“WHITE PLAINS, Jan. 14 — The drive to close the Indian Point nuclear power plant intensified today as a coalition of groups urged Gov. George E. Pataki not to certify disaster plans that a consultant hired by the state has called inadequate to protect the public.
The environmental group Riverkeeper, joined by 54 other organizations, took its action as members of Congress expressed concern about the plant’s safety in the wake of the September 2001 terrorist attacks.
Representative Nita M. Lowey, a Westchester Democrat, and Representative Edward J. Markey, a Massachusetts Democrat, called on the Nuclear Regulatory Commission to explain what it was doing in response to a different report, written last year by a consultant to the plant’s owner, Entergy, that said most of its security guards did not believe that they could adequately defend the two active reactors against an attack.
Representative Eliot L. Engel, a Democrat whose district includes the Bronx and Westchester and Rockland Counties, today renewed his call to shut down the plant, 35 miles north of Midtown Manhattan in the Westchester village of Buchanan. He joined Representative Sue Kelly, a Republican from Katonah whose district includes the plant, who called for a shutdown on Friday after reading last week’s report.
The actions showed that opponents pressing for the closing of the plant planned to keep up their momentum, which was reinvigorated by the release of a report Friday by James Lee Witt, a former director of the Federal Emergency Management Agency. It said evacuation plans for the area surrounding the plant were unworkable, especially in the event of a large release of radiation from a terrorist attack.
The next front in the battle is the usually perfunctory certification of the disaster plan, which describes how thousands of people living within a 10-mile radius of the plant would be evacuated or sheltered from radiation.
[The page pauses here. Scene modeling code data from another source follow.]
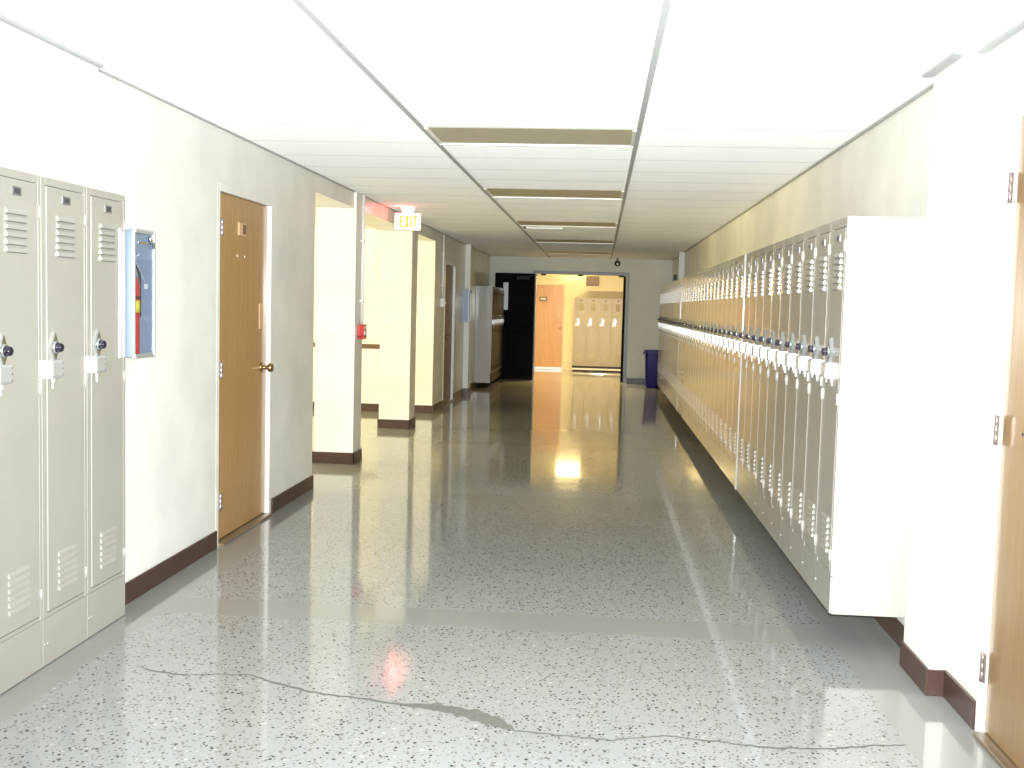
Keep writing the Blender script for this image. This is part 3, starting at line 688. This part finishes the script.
b = MB(); b.tube([(-0.150, -0.06, 0.68), (-0.168, -0.06, 0.66), (-0.170, 0.0, 0.625), (-0.168, 0.06, 0.66), (-0.150, 0.06, 0.68)], 0.010, 8); b.build('grip', M['bin'], t)

# ------------------------------------------------------------------ crack with its filler patch across the near floor
pts = [(-1.80, 4.074), (-1.70, 4.03), (-1.588, 4.013), (-1.46, 4.045), (-1.338, 4.052), (-1.241, 3.999), (-1.056, 3.907), (-0.873, 3.872), (-0.695, 3.837), (-0.547, 3.825), (-0.396, 3.765),
       (-0.293, 3.695), (-0.25, 3.648), (-0.092, 3.630), (0.081, 3.612), (0.19, 3.655), (0.291, 3.685), (0.38, 3.66), (0.462, 3.655), (0.627, 3.628), (0.833, 3.650), (0.98, 3.70), (1.122, 3.725)]
wid = [0.006, 0.011, 0.010, 0.008, 0.010, 0.014, 0.015, 0.012, 0.022, 0.075, 0.100, 0.075, 0.012, 0.012, 0.013, 0.010, 0.012, 0.010, 0.012, 0.012, 0.013, 0.009, 0.006]
fine_p, fine_w = [], []
for i in range(len(pts)-1):
    for k in range(8):
        s = k/8; j = 0.006
        fine_p.append((pts[i][0]*(1-s)+pts[i+1][0]*s, pts[i][1]*(1-s)+pts[i+1][1]*s + random.uniform(-j, j)))
        fine_w.append((wid[i]*(1-s)+wid[i+1]*s)*random.uniform(0.75, 1.25))
b = MB()
up = [b.bm.verts.new((p[0], p[1]+w/2, 0.0008)) for p, w in zip(fine_p, fine_w)]
dn = [b.bm.verts.new((p[0], p[1]-w/2, 0.0008)) for p, w in zip(fine_p, fine_w)]
for i in range(len(up)-1): b.bm.faces.new((dn[i], dn[i+1], up[i+1], up[i]))
struct(b.build('floor_crack', M['crack']), 'grey crack with a filled patch running across the near floor', 'floor crack')

# ------------------------------------------------------------------ far room ceiling lamp (lit)
t = thing('ceiling_light', 'lit warm ceiling lamp just behind the doorway head in the far room', 'ceiling light', (-0.30, 22.5, H-0.05))
b = MB(); b.box(-0.63, 0.63, -0.34, 0.34, 0.03, 0.11, bev=0.005); b.build('housing', M['frame_white'], t)
b = MB(); b.box(-0.60, 0.60, -0.30, 0.30, 0.0, 0.03, bev=0.008); b.build('lens', M['lamp'], t)
t = thing('wall_light', 'lit warm wall lamp of the far room, seen only mirrored in the floor', 'wall light', (-0.655, FRY1, 2.275))
b = MB(); b.box(-0.30, 0.30, -0.05, 0.0, 0, 0.20, bev=0.005); b.build('housing', M['frame_white'], t)
b = MB(); b.box(-0.28, 0.28, -0.13, -0.05, 0.012, 0.188, bev=0.02); b.build('lens', M['wall_lamp'], t)

# ------------------------------------------------------------------ lights
def area(name, loc, rot, sx, sy, power, col, spread=PI):
    l = bpy.data.lights.new(name, 'AREA'); l.shape = 'RECTANGLE'; l.size = sx; l.size_y = sy; l.energy = power; l.color = col; l.spread = spread
    o = bpy.data.objects.new(name, l); COL.objects.link(o); o.location = loc; o.rotation_euler = rot
    return o
# the photographer's flash, just above the lens
fl_ = bpy.data.lights.new('camera_flash', 'SPOT'); fl_.energy = 3200; fl_.color = (0.97, 1.0, 1.0); fl_.spot_size = math.radians(86); fl_.spot_blend = 1.0; fl_.shadow_soft_size = 0.03
fo = bpy.data.objects.new('camera_flash', fl_); COL.objects.link(fo); fo.location = (0.02, 0.02, EYE+0.07)
# fluorescent wall lights deep in the alcove
area('alcove_wall_light', (-6.75, 10.0, 2.0), (0, -PI/2, 0), 0.25, 1.4, 190, (1.0, 0.83, 0.42))
area('alcove_wall_light', (-6.75, 12.7, 2.0), (0, -PI/2, 0), 0.25, 1.4, 190, (1.0, 0.83, 0.42))
# red lamp leaking out of the top of the exit sign
pl = bpy.data.lights.new('exit_sign_lamp', 'POINT'); pl.energy = 2.2; pl.color = (1.0, 0.07, 0.07); pl.shadow_soft_size = 0.04
po = bpy.data.objects.new('exit_sign_lamp', pl); COL.objects.link(po); po.location = (-2.07, 10.93, 2.435)

w = bpy.data.worlds.new('world'); scene.world = w; w.use_nodes = True
w.node_tree.nodes['Background'].inputs['Color'].default_value = (0.02, 0.02, 0.02, 1)

# ------------------------------------------------------------------ camera
cd = bpy.data.cameras.new('camera'); co = bpy.data.objects.new('camera', cd); COL.objects.link(co)
cd.sensor_fit = 'HORIZONTAL'; cd.sensor_width = 36.0; cd.lens = 1069.587/1024*36.0; cd.clip_start = 0.05; cd.clip_end = 100
R = Vector((0.99628117, 0.0821078, 0.02611788)); U = Vector((-0.03192153, 0.0701844, 0.99702315)); Fw = Vector((-0.08003031, 0.99414911, -0.0725444))
co.matrix_world = Matrix(((R.x, U.x, -Fw.x, 0), (R.y, U.y, -Fw.y, 0), (R.z, U.z, -Fw.z, EYE), (0, 0, 0, 1)))
fo.rotation_euler = co.matrix_world.to_euler()
scene.camera = co
vs = scene.view_settings
scene.display_settings.display_device = 'sRGB'
vs.view_transform = 'Standard'; vs.look = 'None'; vs.gamma = 1.0; vs.use_curve_mapping = False; vs.exposure = 0.0
scene.cycles.max_bounces = 8
scene.cycles.sample_clamp_indirect = 6.0
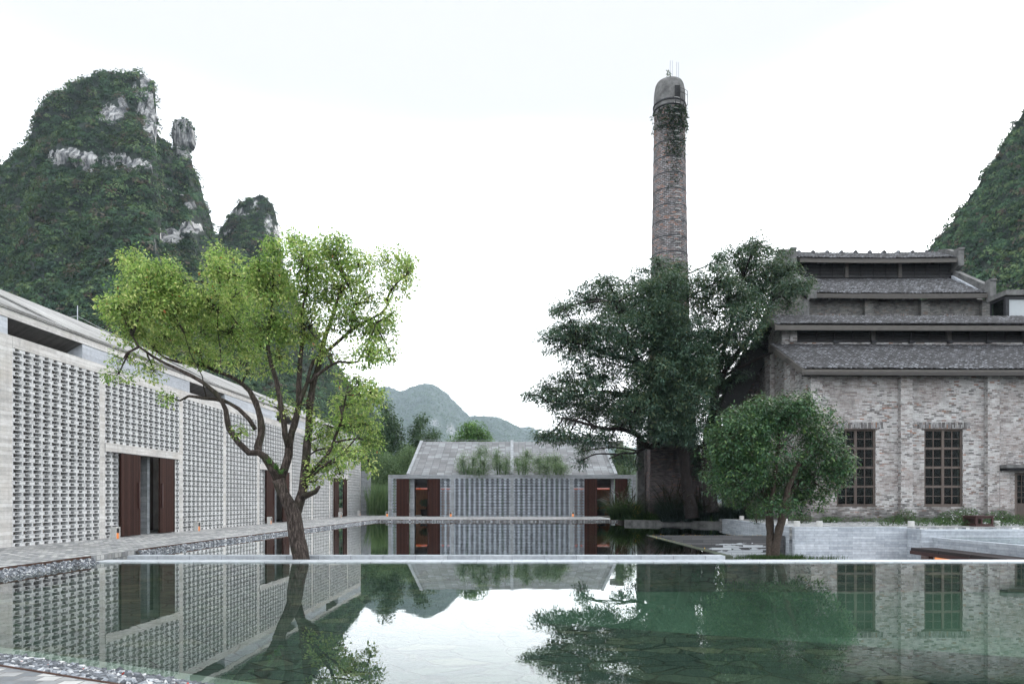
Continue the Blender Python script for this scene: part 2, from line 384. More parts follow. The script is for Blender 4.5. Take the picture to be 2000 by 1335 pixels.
m_plain('louvre_slat', (0.055, 0.053, 0.054), 0.8, 0.3)
m_plain('louvre_dark', (0.022, 0.021, 0.022), 0.8, 0.3)
m_plain('dark_interior', (0.02, 0.02, 0.02), 0.9, 0.3)
m_plain('iron', (0.03, 0.03, 0.033), 0.6, 0.3, metallic=0.3)
m_plain('corten', (0.07, 0.038, 0.028), 0.8, 0.3)
m_plain('steel', (0.33, 0.35, 0.38), 0.45, 0.1, metallic=0.6)
m_plain('brown_fabric', (0.032, 0.026, 0.026), 0.95, 0.15, 30.0)
m_plain('redwood', (0.045, 0.02, 0.018), 0.6, 0.2)
def m_bark(key, a_, b_, moss):
    m, t, o = NM(key); n = noise(t, coords(t, 'POS', (9, 9, 2.2)), 2.6, 6, 0.7); n2 = noise(t, coords(t, 'POS'), 1.6, 4, 0.6); n3 = noise(t, coords(t, 'POS'), 30, 4, 0.7)
    c = ramp(t, n, [(0.36, tuple(x*.35 for x in a_)), (0.5, a_), (0.66, b_)])
    c = mix(t, math_(t, 'MULTIPLY', ramp(t, n2, [(0.48, (0, 0, 0)), (0.62, (1, 1, 1))]), 0.7), c, mix(t, n3, tuple(x*.4 for x in moss), moss))
    finish(t, o, c, 0.95, math_(t, 'ADD', n, math_(t, 'MULTIPLY', n3, .3)), 1.0, 0.03); M[key] = m
m_bark('bark', (0.045, 0.034, 0.028), (0.13, 0.10, 0.09), (0.035, 0.038, 0.018))
m_plain('bark_dark', (0.018, 0.014, 0.013), 0.95, 0.5, 12.0, bstr=1.0)
m_plain('bark_pale', (0.060, 0.046, 0.037), 0.95, 0.4, 16.0, bstr=0.8)
m_plain('soil', (0.045, 0.038, 0.03), 0.95, 0.4, 6.0)
m_plain('white_panel', (0.36, 0.38, 0.39), 0.5, 0.04)
m_plain('pot', (0.02, 0.018, 0.018), 0.5, 0.3)
m_plain('moss_edge', (0.055, 0.065, 0.045), 0.7, 0.5, 5.0)
m_emit('glow_orange', (1.0, 0.36, 0.13), 0.30)
m_emit('glow_red', (1.0, 0.15, 0.05), 0.17)
def m_tiles():
    m, t, o = NM('roof_tiles'); uv = coords(t); bc, bf = brick(t, uv, 0.24, 0.19, 0.022, 0.5)
    n = noise(t, uv, 4.5, 5, 0.65)
    ns = noise(t, coords(t, 'UV', (1.2, 9.0, 1)), 1.6, 4, 0.65)
    v = math_(t, 'ADD', math_(t, 'ADD', math_(t, 'MULTIPLY', bc, 0.34), math_(t, 'MULTIPLY', n, 0.42)), math_(t, 'MULTIPLY', ns, 0.45))
    c = ramp(t, v, [(0.36, (0.020, 0.019, 0.020)), (0.54, (0.055, 0.053, 0.055)), (0.64, (0.10, 0.098, 0.104)), (0.78, (0.20, 0.205, 0.22))])
    c = mix(t, math_(t, 'MULTIPLY', bf, 0.75), c, (0.014, 0.013, 0.013))
    n2 = noise(t, uv, 30, 4, 0.7)
    c = mix(t, 0.4, c, ramp(t, n2, [(0.35, (0.2,)*3), (0.65, (0.8,)*3)]), 'OVERLAY')
    finish(t, o, c, 0.9, n2, 0.4, 0.01); M['roof_tiles'] = m
m_tiles()
def m_gravel():
    m, t, o = NM('gravel_stone'); g = nd(t, 'ShaderNodeNewGeometry')
    c = ramp(t, g.outputs['Random Per Island'], [(0.0, (0.05, 0.054, 0.062)), (0.5, (0.14, 0.15, 0.165)), (0.8, (0.27, 0.285, 0.31)), (1.0, (0.58, 0.575, 0.57))])
    n = noise(t, coords(t, 'POS'), 60.0, 4, 0.7)
    c = mix(t, 0.4, c, ramp(t, n, [(0.35, (0.25,)*3), (0.65, (0.75,)*3)]), 'OVERLAY')
    finish(t, o, c, 0.8, n, 0.3, 0.004); M['gravel_stone'] = m
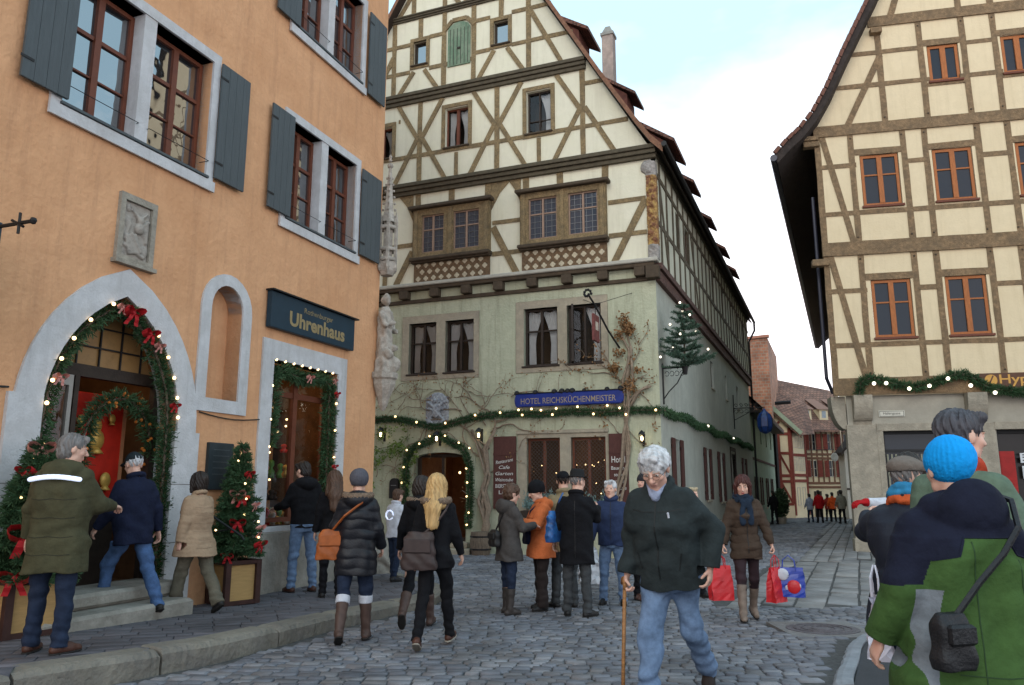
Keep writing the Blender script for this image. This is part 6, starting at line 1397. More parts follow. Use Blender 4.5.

Critics of the plant said the governor’s refusal to recertify the plan would send a strong signal to federal regulators and begin the process of shutting the plant down.
Every year, the director of the State Emergency Management Office must send a letter to the Federal Emergency Management Agency certifying that the “radiological emergency preparedness” plan is in place. The federal disaster agency then tells the Nuclear Regulatory Commission whether the plan has been approved.
The state sends its certification after collecting forms, essentially checklists, from the four counties surrounding the plant confirming that they have resources in place for an emergency.
But today, the Orange County executive, Edward A. Diana, said in an interview that the county would not send its certification letter because of his concerns about the Witt report. He joins Andrew J. Spano, the Westchester executive, who also said he would not sign off on the certification.
A spokeswoman for the Rockland County executive, C. Scott Vanderhoef, said he had made a decision but would not announce it until after a conference call planned for Wednesday among the four county executives. Robert J. Bondi, the Putnam County executive, did not return a phone call.
Pataki administration officials have said the certification letter is not an endorsement of the plan, but a bureaucratic formality confirming that the state has complied with federal regulations for such plans.
A spokesman for the Emergency Management Office, Dennis Michalski, said it was waiting to see what the counties do.
Mr. Michalski said he was not sure what the state would do if one or more counties took the unprecedented step of not certifying their piece of the plan.
“We’re in uncharted waters,” Mr. Michalski said. “We have never been to this point before.”
Although opponents of the plant believe that they can push for a shutdown this way, the Nuclear Regulatory Commission has said it could still allow the plant to operate without the emergency plan.
Even if FEMA were to tell the commission that planning was deficient, the commission would have to find that the preparations did not provide “reasonable assurance that adequate protective measures can and will be taken in event of a radiological emergency” before it would act, N.R.C. guidelines say.